Wednesday, May 13, 2009

Materials Used to Build Multitouch Screens Matter to Multitouch Designers

Touch screens we are most familiarize with BiP (before the iPhone) are resistive. Thats what they use at McDonnalds and your ATM. The iPhone introduced projected capacitive screens to the masses, but the question is what's the difference?

This article at Embedded.com does an excellent job of explaining the differences and the reason why projected capacitive screens are coming into favor over resistive screens.

Why is this important? Well, the materials used to manufacture multitouch screens has a direct impact on the gestures and interactions multitouch designers can use with those systems.

Both resistive and projected capacitive screens rely on a rare material called Indium Tin Oxide (ITO) which is expensive produce and, as its discussed in this article by NanoMarkets, is likely to be userped by less expensive easier to obtain materials.

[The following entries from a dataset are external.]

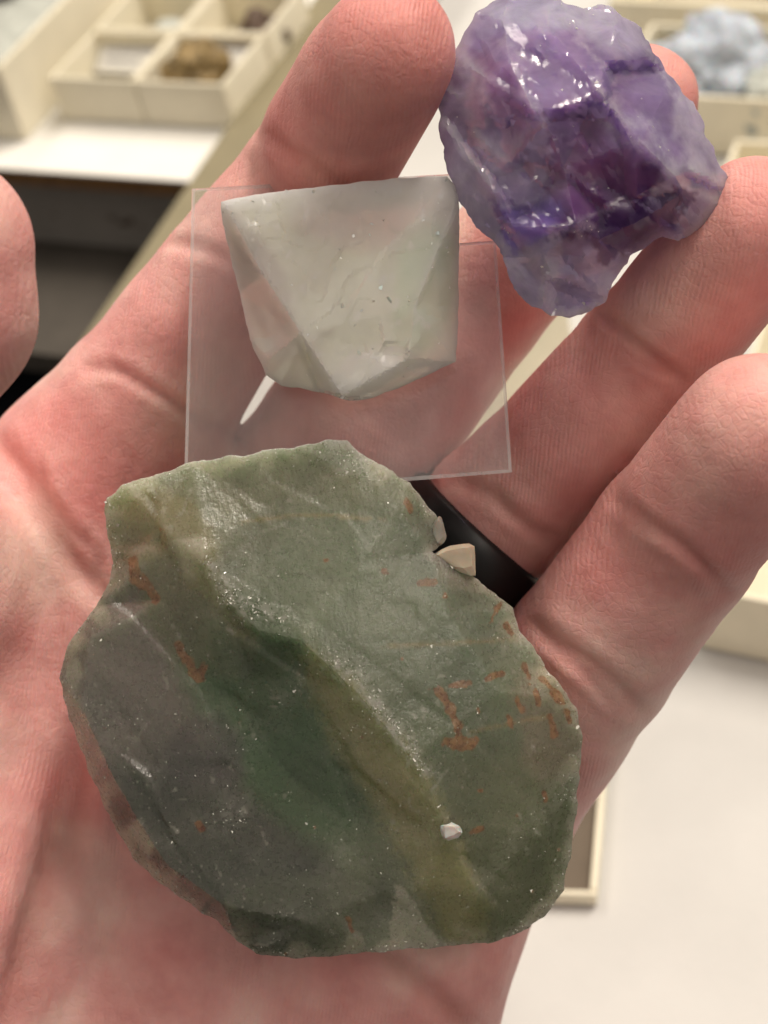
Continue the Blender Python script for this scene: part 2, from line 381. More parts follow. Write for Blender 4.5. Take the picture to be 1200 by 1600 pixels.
def on_plane_y(px, py, y):
    v = ROT @ Vector(((px - 600) / F, (800 - py) / F, -1.0)); return CAM + v * ((y - CAM.y) / v.y)
mk = []; fk = []
for x_, y_, w_, h_ in ((168, 338, 14, 5), (184, 346, 18, 7), (200, 340, 8, 10), (215, 352, 10, 4), (80, 335, 10, 4), (240, 330, 12, 3)):
    i = len(mk); mk += [on_plane_y(x_ + dx, y_ + dy, FY + 0.0076) for dx, dy in ((0, 0), (w_, 1), (w_ * .9, h_), (1, h_ * .8))]; fk.append((i, i + 1, i + 2, i + 3))
world_obj('dark_mark', mk, fk, M['brown'], parent=q)
# olive rim running away from the viewer
ra = G(62, 640, 0.004); rb = G(508, -20, 0.004)
d = Vector((rb[0] - ra[0], rb[1] - ra[1])).normalized(); nrm = Vector((d.y, -d.x))
A0 = Vector((ra[0], ra[1])) - d * 0.10; B0 = Vector((rb[0], rb[1])) + d * 0.25
tw = 0.014; A0 -= nrm * 0.002; B0 -= nrm * 0.002
rim = quad_prism('tray_rim', [A0, A0 + nrm * tw, B0 + nrm * tw, B0], -0.06, 0.004, M['olive'])
bv = rim.modifiers.new('soft', 'BEVEL'); bv.width = 0.0012; bv.segments = 3
tag(rim, 'long olive grey tray rim running diagonally behind the index finger', 'rim')

# right hand white sheet with boxes
s = [G(380, 420, -0.03), G(640, -260, -0.03), G(2000, -120, -0.03), G(1750, 2300, -0.03), G(640, 2200, -0.03), G(330, 760, -0.03)]
sheet = quad_prism('white_board', [(p[0], p[1]) for p in s][::-1], -0.034, -0.030, M['sheet'])
tag(sheet, 'white paper covered board spread under the right of the hand', 'board')
ZR = -0.0297
def box_at(px0, px1, depth, h, lab, z=ZR, wall=0.0014, **kw):
    a = G(*px0, z); b = G(*px1, z); u = Vector((b[0] - a[0], b[1] - a[1])); L = u.length; u.normalize(); v = Vector((-u.y, u.x))
    return open_box('specimen_box', (a[0], a[1], z), (u.x, u.y), (v.x, v.y), L, depth, h, lab, wall=wall, **kw), a, u, v
b1, a, u, v = box_at((965, 232), (1420, 262), 0.040, 0.020, 'cream specimen box with pale blue mineral beyond the amethyst')
lump('blue_mineral', (*(a.xy + u * 0.024 + v * 0.020), ZR + 0.002), 0.0175, 'blue', 'pale blue rough mineral in a box beyond the amethyst', seed=11, flat=0.9)
lump('grey_mineral', (*(a.xy + u * 0.045 + v * 0.010), ZR + 0.002), 0.0105, 'greyrock', 'pale grey mineral beside the blue one at right picture edge', seed=12, flat=0.9)
box_at((960, 85), (1400, 115), 0.040, 0.020, 'cream specimen box behind the pale blue mineral at top right')
b2, a, u, v = box_at((1100, 455), (1560, 485), 0.043, 0.020, 'cream specimen box right of the amethyst above the ring fingertip')
b3, a, u, v = box_at((1165, 700), (1640, 740), 0.044, 0.020, 'cream specimen box peeking between ring and little fingertips')
b4, a, u, v = box_at((1085, 1010), (1560, 1112), 0.050, 0.020, 'cream specimen box beside the little finger at right picture edge')
b5, a, u, v = box_at((690, 745), (900, 560), 0.03, 0.020, 'cream specimen box glimpsed through the gap between middle and ring fingers')
M['taupe'] = paper_mat('shaded_box_floor', (0.15, 0.12, 0.09), 0.05)  # cream tray floor darkened to taupe in place of inner shade
pa, pb = G(934, 1416, ZR), G(949, 1235, ZR); vv_ = Vector((pb[0] - pa[0], pb[1] - pa[1])).normalized(); uu_ = Vector((vv_.y, -vv_.x))
oo_ = Vector((pa[0], pa[1])) - uu_ * 0.05
open_box('specimen_box', (oo_.x, oo_.y, ZR), (uu_.x, uu_.y), (vv_.x, vv_.y), 0.05, 0.05, 0.004, 'shallow open tray with its inner shade painted taupe under the green stone', floor='taupe')

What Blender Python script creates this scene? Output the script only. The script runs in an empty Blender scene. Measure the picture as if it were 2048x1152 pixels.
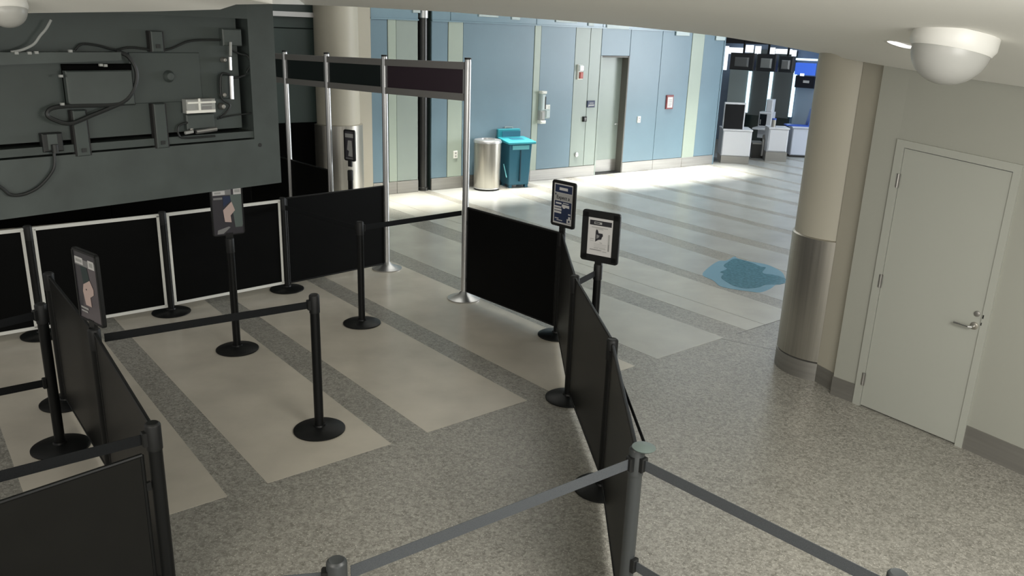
import bpy, math, random
import numpy as np
from mathutils import Vector, Matrix
random.seed(7)
C = bpy.context.scene.collection
SC = bpy.context.scene
pi = math.pi

# ------------------------------------------------------------------ camera
FPX, PITCH, ROLL, CAMH = 1635.8, math.radians(17.264), math.radians(-1.984), 2.6957
def _axes():
    f = np.array([0, math.cos(PITCH), -math.sin(PITCH)]); r = np.array([1., 0, 0]); d = np.cross(f, r)
    return np.array([r*math.cos(ROLL)+d*math.sin(ROLL), -r*math.sin(ROLL)+d*math.cos(ROLL), f])
AX = _axes()
cam_d = bpy.data.cameras.new('camera'); cam = bpy.data.objects.new('camera', cam_d); C.objects.link(cam)
m = Matrix.Identity(4)
for i in range(3):
    m[i][0] = AX[0][i]; m[i][1] = -AX[1][i]; m[i][2] = -AX[2][i]
m[2][3] = CAMH
cam.matrix_world = m
cam_d.sensor_width = 36; cam_d.lens = 36*FPX/2048; cam_d.clip_start = .05; cam_d.clip_end = 200
SC.camera = cam

# ------------------------------------------------------------------ light
SC.view_settings.view_transform = 'Standard'; SC.view_settings.look = 'None'
SC.view_settings.gamma = 1; SC.view_settings.use_curve_mapping = False
SC.view_settings.exposure = 0.0
W = bpy.data.worlds.new('world'); SC.world = W; W.use_nodes = True
W.node_tree.nodes['Background'].inputs[0].default_value = (1, .985, .94, 1)
W.node_tree.nodes['Background'].inputs[1].default_value = .5
def area(name, loc, target, sx, sy, power, col, spread=180):
    l = bpy.data.lights.new(name, 'AREA'); l.shape = 'RECTANGLE'; l.size = sx; l.size_y = sy
    l.energy = power; l.color = col; l.spread = math.radians(spread)
    o = bpy.data.objects.new(name, l); C.objects.link(o); o.location = loc
    o.rotation_euler = (Vector(target)-Vector(loc)).to_track_quat('-Z', 'Y').to_euler()
    return o
WARM = (1, .95, .84); NEUT = (1, .98, .92); COOL = (.74, .86, 1)
area('near_ceiling_light', (1.9, 1.6, 2.55), (1.9, 2.6, 0), 1.5, 1.5, 122, NEUT)
area('near_ceiling_light', (-2.2, .2, 2.6), (-1.2, 3, 0), 1.6, 1.5, 62, WARM)
area('rear_fill_light', (2.2, -4.2, 1.5), (1.0, 6, 1.7), 7, 2.4, 130, (1, .985, .93))  # unseen fill added behind the camera to brighten ceiling and fronts
area('hall_ceiling_light', (.5, 11.5, 3.95), (.5, 11.5, 0), 5, 3, 62, NEUT)
area('hall_ceiling_light', (5.0, 15.5, 3.95), (5.0, 15.5, 0), 4, 3, 55, (.86, .93, 1))
area('hall_ceiling_light', (8.5, 19.5, 3.95), (8.5, 19.5, 0), 3, 3, 110, COOL)
area('hall_window_light', (12.5, 14.5, 2.3), (1.5, 7.0, 0), 5, 3, 800, (.92, .96, 1))
# slot lights washing the floor along the panelled wall
for wx, wy, L_, p_ in ((3.1, 16.85, 4.2, 120), (-.2, 14.4, 2.2, 45), (-1.75, 13.2, 1.0, 18)):
    o_ = area('wall_slot_light', (wx, wy, 3.9), (wx, wy, 0), L_, .12, p_, (1, .97, .88), 34)
    o_.rotation_euler = (0, 0, math.radians(37.5))

# ------------------------------------------------------------------ pixel helpers (measure real positions on the floor and on walls)
def ray(px, py):
    return np.array([(px-1024)/FPX, (py-576)/FPX, 1.0]) @ AX
def G(px, py, z=0.0):
    d = ray(px, py); t = (z-CAMH)/d[2]; p = d*t; return Vector((p[0], p[1], z))
def PJ(x, y, z):
    v = AX @ np.array([x, y, z-CAMH]); return 1024+FPX*v[0]/v[2], 576+FPX*v[1]/v[2]
def HZ(x, y, py):
    lo, hi = -3., 8.
    for _ in range(50):
        mid = (lo+hi)/2
        if PJ(x, y, mid)[1] > py: lo = mid
        else: hi = mid
    return lo
class Pl:
    """a vertical plane from A to B (left to right as seen); (s, z) coordinates; viewer is on its -y side"""
    def __init__(s, A, B):
        s.o = Vector((A[0], A[1], 0)); d = Vector((B[0]-A[0], B[1]-A[1], 0)); s.L = d.length; s.d = d.normalized()
        s.yaw = math.atan2(s.d.y, s.d.x); s.n = Vector((-s.d.y, s.d.x, 0))
    def at(s, px, py, off=0.0):
        r = ray(px, py); r = Vector(r); q = s.o+s.n*off
        t = (q-Vector((0, 0, CAMH))).dot(s.n)/r.dot(s.n)
        p = Vector((0, 0, CAMH))+r*t
        return (p-s.o).dot(s.d), p.z
    def w(s, a, y=0, z=0): return s.o+s.d*a+s.n*y+Vector((0, 0, z))

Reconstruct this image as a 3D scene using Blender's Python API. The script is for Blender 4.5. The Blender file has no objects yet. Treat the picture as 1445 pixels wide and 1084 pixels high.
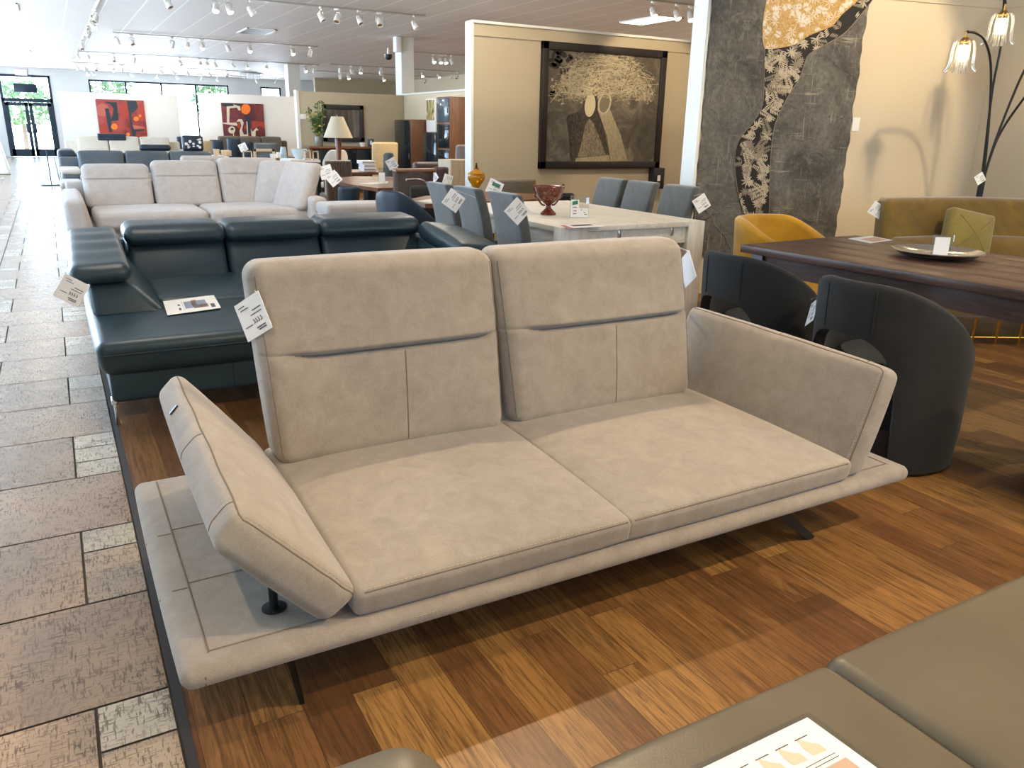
import bpy, bmesh, math, random
from mathutils import Vector, Matrix
from mathutils.geometry import tessellate_polygon
rnd = random.Random(7)
PI = math.pi
SC = bpy.context.scene
COL = SC.collection
V = Vector

# ------------------------------------------------------------------ camera
W, H, F, CAMH = 1445.0, 1084.0, 1115.0, 1.40
xv = V((2785-W/2, 228.2-H/2, F)).normalized()
yv = V((65-W/2, 172-H/2, F)).normalized()
xv = (xv-yv*xv.dot(yv)).normalized()
zv = xv.cross(yv)
RM = Matrix((xv, yv, zv))            # image (right, down, forward) -> world
CAM = V((0, 0, CAMH))
cd = bpy.data.cameras.new('camera'); cam = bpy.data.objects.new('camera', cd); COL.objects.link(cam)
cd.sensor_fit = 'HORIZONTAL'; cd.sensor_width = 36; cd.lens = F/W*36; cd.clip_start = .05; cd.clip_end = 300
r_, d_, f_ = RM.col[0], RM.col[1], RM.col[2]
m3 = Matrix((r_, -d_, -f_)).transposed()
cam.matrix_world = Matrix.Translation(CAM) @ m3.to_4x4()
SC.camera = cam
SC.view_settings.view_transform = 'Standard'; SC.view_settings.look = 'None'
SC.view_settings.gamma = 1; SC.view_settings.use_curve_mapping = False

# measured points of the room: the viewing ray of the survey photograph met with a known plane
def ray(px, py): return RM @ V((px-W/2, py-H/2, F))
def onY(px, py, Y): d = ray(px, py); return CAM+d*(Y/d.y)
def onZ(px, py, Z): d = ray(px, py); return CAM+d*((Z-CAMH)/d.z)
def onP(px, py, p0, n): d = ray(px, py); return CAM+d*((V(p0)-CAM).dot(n)/d.dot(n))

# ------------------------------------------------------------------ objects
WM = {}
def thing(name, label, cat, loc=(0, 0, 0), rz=0, group=None):
    o = bpy.data.objects.new(name, None); COL.objects.link(o); o.empty_display_size = .1
    o.location = loc; o.rotation_euler = (0, 0, rz)
    WM[o.name] = Matrix.Translation(V(loc)) @ Matrix.Rotation(rz, 4, 'Z')
    o['label'] = label; o['category'] = cat
    if group: o['group'] = group
    return o
def obj(name, bm, mat, parent=None, world=False, sharp=35, smooth=True):
    """one mesh object; authored in the parent's own frame unless world"""
    if parent is not None and world: bm.transform(WM[parent.name].inverted())
    bmesh.ops.remove_doubles(bm, verts=bm.verts, dist=1e-6)
    bmesh.ops.recalc_face_normals(bm, faces=bm.faces)
    me = bpy.data.meshes.new(name); bm.to_mesh(me); bm.free()
    for m in (mat if isinstance(mat, (list, tuple)) else [mat]): me.materials.append(m)
    if smooth:
        me.shade_smooth(); me.set_sharp_from_angle(angle=math.radians(sharp))
    o = bpy.data.objects.new(name, me); COL.objects.link(o)
    if parent is not None: o.parent = parent; WM[o.name] = WM[parent.name]
    else: WM[o.name] = Matrix.Identity(4)
    return o
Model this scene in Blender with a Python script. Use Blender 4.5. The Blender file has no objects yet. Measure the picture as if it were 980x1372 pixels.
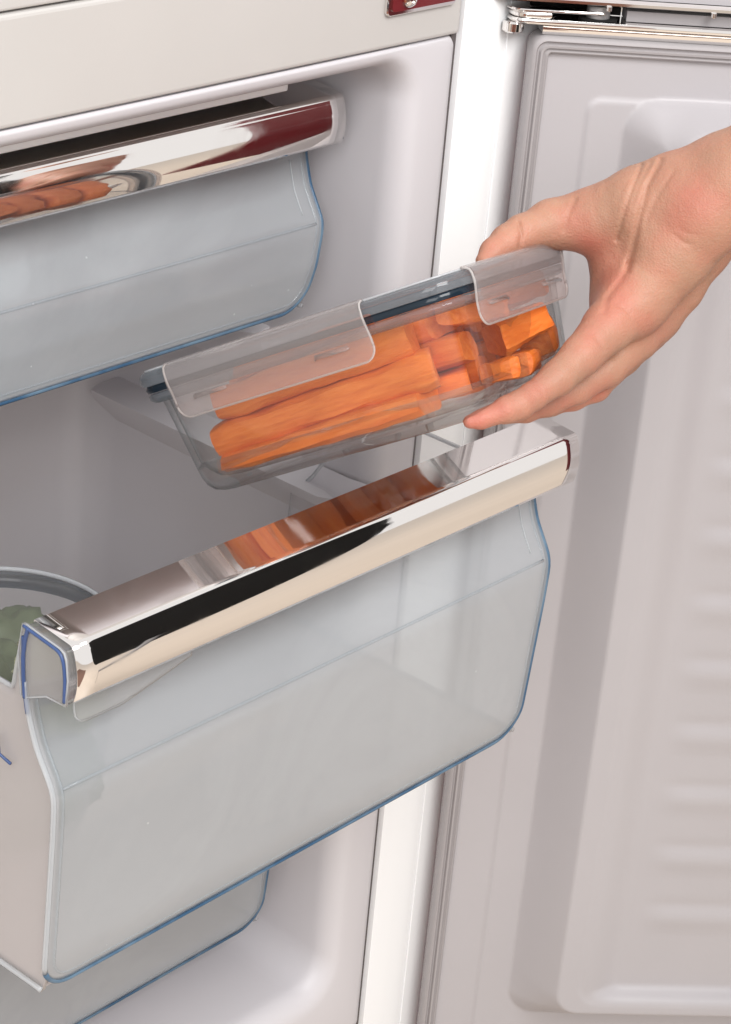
import bpy, bmesh, math, random
import numpy as np
from mathutils import Vector, Matrix, noise
import openvdb
random.seed(7)
sc = bpy.context.scene
COL = sc.collection

# ------------------------------------------------------------------ camera
RIGHT = np.array([0.66655, -0.74110, 0.08062])
UP = np.array([0.27817, 0.34757, 0.89544])
BACK = np.array([-0.69158, -0.57454, 0.43787])
UP = UP - RIGHT * (UP @ RIGHT) / (RIGHT @ RIGHT); RIGHT /= np.linalg.norm(RIGHT); UP /= np.linalg.norm(UP)
BACK = np.cross(RIGHT, UP)
CAM = np.array([-1.2578, -0.9979, 0.4041])
FOC, CX, CY = 3100.0, 490.0, 686.0
cam = bpy.data.cameras.new("camera"); camo = bpy.data.objects.new("camera", cam); COL.objects.link(camo)
cam.sensor_fit = 'VERTICAL'; cam.sensor_height = 24.0; cam.lens = FOC / 1372 * 24.0
cam.clip_start = 0.05; cam.clip_end = 50
camo.matrix_world = Matrix(((RIGHT[0], UP[0], BACK[0], CAM[0]), (RIGHT[1], UP[1], BACK[1], CAM[1]),
                            (RIGHT[2], UP[2], BACK[2], CAM[2]), (0, 0, 0, 1)))
sc.camera = camo

def at(px, py, depth):
    """world point seen at photo pixel (px, py) at this distance along the viewing axis"""
    return Vector(CAM + depth * (RIGHT * (px - CX) / FOC - UP * (py - CY) / FOC - BACK))

# ------------------------------------------------------------------ light
w = bpy.data.worlds.new("World"); sc.world = w; w.use_nodes = True
bg = w.node_tree.nodes["Background"]; bg.inputs[0].default_value = (1.0, 0.985, 0.975, 1); bg.inputs[1].default_value = 0.92

def area(name, loc, target, size, power, col, size_y=None):
    l = bpy.data.lights.new(name, 'AREA'); l.energy = power; l.color = col; l.size = size
    if size_y: l.shape = 'RECTANGLE'; l.size_y = size_y
    o = bpy.data.objects.new(name, l); COL.objects.link(o); o.location = loc
    o.rotation_euler = (Vector(target) - Vector(loc)).to_track_quat('-Z', 'Y').to_euler()
    return o
area("softbox_key", (-0.75, -2.2, 2.1), (-0.2, 0, -0.3), 1.4, 72, (1.0, 0.99, 0.98))
area("softbox_fill", (-1.9, -1.5, 0.9), (-0.3, 0, -0.3), 1.2, 21, (1.0, 0.99, 0.985))
sc.view_settings.view_transform = 'Standard'; sc.view_settings.look = 'None'
sc.view_settings.exposure = 0.06; sc.view_settings.gamma = 1.0
sc.render.engine = 'CYCLES'
sc.cycles.max_bounces = 14; sc.cycles.transparent_max_bounces = 40; sc.cycles.transmission_bounces = 12
sc.cycles.glossy_bounces = 6; sc.cycles.diffuse_bounces = 6
sc.cycles.sample_clamp_indirect = 4.0
sc.cycles.caustics_reflective = False; sc.cycles.blur_glossy = 0.5
try:
    sc.cycles.use_denoising = True; sc.cycles.denoiser = 'OPENIMAGEDENOISE'
except Exception: pass

# ------------------------------------------------------------------ materials
def mat(name, col, rough=0.5, metal=0.0, bump=0.0, bscale=200.0, var=0.0, vscale=12.0, coat=0.0, sss=0.0, spec=0.5):
    m = bpy.data.materials.new(name); m.use_nodes = True; nt = m.node_tree; N = nt.nodes; L = nt.links
    p = N["Principled BSDF"]; p.inputs["Base Color"].default_value = (*col, 1)
    p.inputs["Roughness"].default_value = rough; p.inputs["Metallic"].default_value = metal
    p.inputs["Coat Weight"].default_value = coat; p.inputs["Specular IOR Level"].default_value = spec
    tc = N.new("ShaderNodeTexCoord")
    if var:
        n = N.new("ShaderNodeTexNoise"); n.inputs["Scale"].default_value = vscale; n.inputs["Detail"].default_value = 5
        L.new(tc.outputs["Object"], n.inputs["Vector"])
        mx = N.new("ShaderNodeMix"); mx.data_type = 'RGBA'
        mx.inputs[6].default_value = (*[c * (1 - var) for c in col], 1); mx.inputs[7].default_value = (*[min(1, c * (1 + var)) for c in col], 1)
        L.new(n.outputs["Fac"], mx.inputs[0]); L.new(mx.outputs[2], p.inputs["Base Color"])
        mr = N.new("ShaderNodeMapRange"); mr.inputs[3].default_value = rough * 0.85; mr.inputs[4].default_value = min(1, rough * 1.15)
        L.new(n.outputs["Fac"], mr.inputs[0]); L.new(mr.outputs[0], p.inputs["Roughness"])
    if bump:
        n2 = N.new("ShaderNodeTexNoise"); n2.inputs["Scale"].default_value = bscale; n2.inputs["Detail"].default_value = 3
        L.new(tc.outputs["Object"], n2.inputs["Vector"])
        b = N.new("ShaderNodeBump"); b.inputs["Strength"].default_value = bump; b.inputs["Distance"].default_value = 0.001
        L.new(n2.outputs["Fac"], b.inputs["Height"]); L.new(b.outputs[0], p.inputs["Normal"])
    return m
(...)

Finding alternatives to ITO will change the way that multitouch screens are manufactured and the way we use multitouch devices depends in large part on how they are made. You cannot simply invent multitouch gestures and interactions will-nilly and expect them to work on all types of multitouch hardware. Technical limitations of the materials used to create multitouch screens have a direct impact on the gestures and features available.

For example, multitouch in resistive screens has been difficult to achieve and until the introduction of Stantum's resistive screens were pretty much written off as a multitouch implementation technology. Projected capacitive screens on the other hand cannot detect variances in presure - not yet. Hacks like the Blackberry Storm's clickable-screen get around that somewhat, but they tend to be clunky compared to resistive screens ability to detect varity degrees of presure.

The bottom line is that no matter what we want to do in terms of gestures and interactions, we will always be constrained by the materials used to produce multitouch screens. Keeping this in mind as a designer is critical to making good design decisions. This is especially true with multitouch platform like Windows 7 which are bound to be deployed on many different devices that use different multitouch technology.